Technical credits are strong, and the propulsive symphonic score by Jin Peida 金培达 [Peter Kam] is one of his better ones, driving the well-staged setpieces. But inbetween the flashy bits, Helios is poorly written and even more poorly plotted for a big-budget production of this kind. A sequel is flagged in the final scene, and is actually in the works. The Chinese title means “equator”, signifying the heat in which Hong Kong supposedly finds itself. If only.
CREDITS
Presented by Media Asia Film Production (HK), Wanda Media (CN), Sun Entertainment Culture (HK), Sil-Metropole Organisation (HK), Long Motion Pictures (CN), Media Asia Film Distribution (Beijing) (CN). Produced by Blue Sea Productions (HK).
Script: Liang Lemin [Longman Leung], Lu Jianqing [Sunny Luk]. Photography: Guan Zhiyao [Jason Kwan]. Editing: Chen Zhongming, Huang Hai. Music: Jin Peida [Peter Kam]. Art direction: Mo Shaozong [Alex Mok]. Costume design: Wu Lilu [Dora Ng] (general), Xi Zhongwen [Yee Chung-man] (for Zhang Xueyou). Sound: Zeng Jingxiang [Kinson Tsang] , Li Yaoqiang.

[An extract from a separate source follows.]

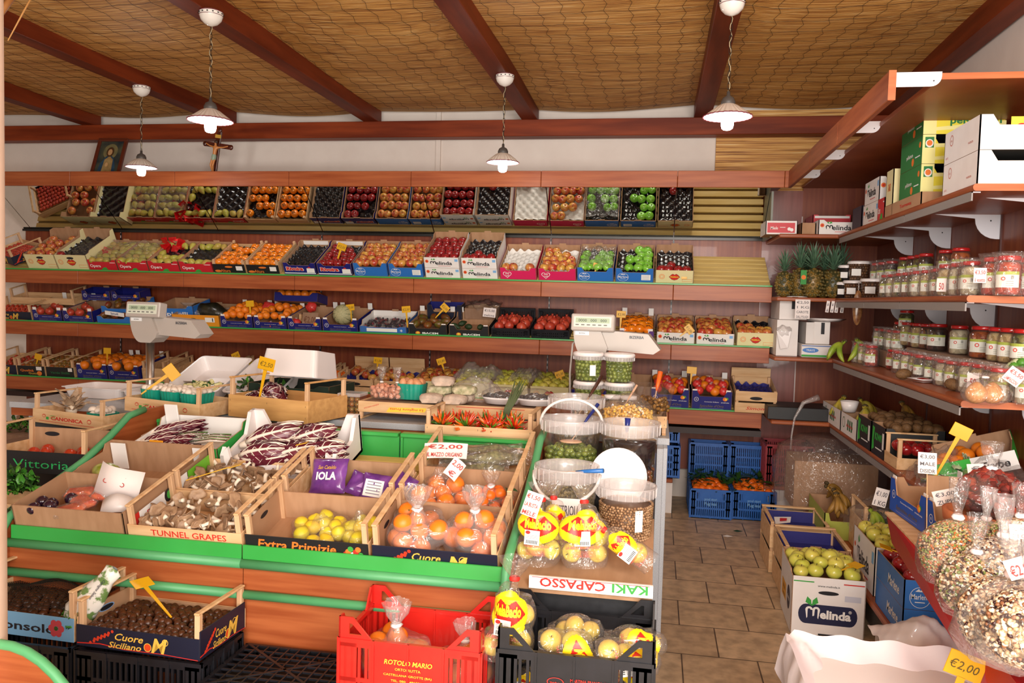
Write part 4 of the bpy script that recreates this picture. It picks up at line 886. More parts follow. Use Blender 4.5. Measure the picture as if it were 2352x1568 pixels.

Action: Qian Jiale [Chin Ka-lok]. Visual effects: Yu Guoliang, Li Wenjun, Lin Junyu (Free D Workshop).
Cast: Zhang Xueyou [Jacky Cheung] (Zhao Zhiren, professor), Zhang Jiahui [Nick Cheung] (Li Yanming/Eric), Zhang Zhen (Jin Taonian/”Helios”), Yu Wenle [Shawn Yue] (Fan Jiaming), Wang Xueqi (Song An), Wen Yongshan [Janice Man] (Zhang Yijun, Helios’ assistant), Ji Jin-heui (Choi Min-ho, South Korean colonel), Choi Shi-weon (Bak U-cheol, NIS agent), Yun Jin-i (Shin Mi-gyeong, NIS agent in Hong Kong), Gu Meihua [Josephine Koo] (Sophia), Feng Wenjuan (Yuan Xiaowen, Song An’s assistant), Lee Tae-ran (Choi Min-ho’s wife), Kim Hae-suk (South Korean president), Zhu Qianxue (Tracy, anti-terrorist SWAT member), Paul Fonoroff (Martin Koo), Mike Leeder (Mr. Big).
Premiere: Beijing Film Festival (closing film), 23 Apr 2015.
Release: China, 30 Apr 2015; Hong Kong, 1 May 2015.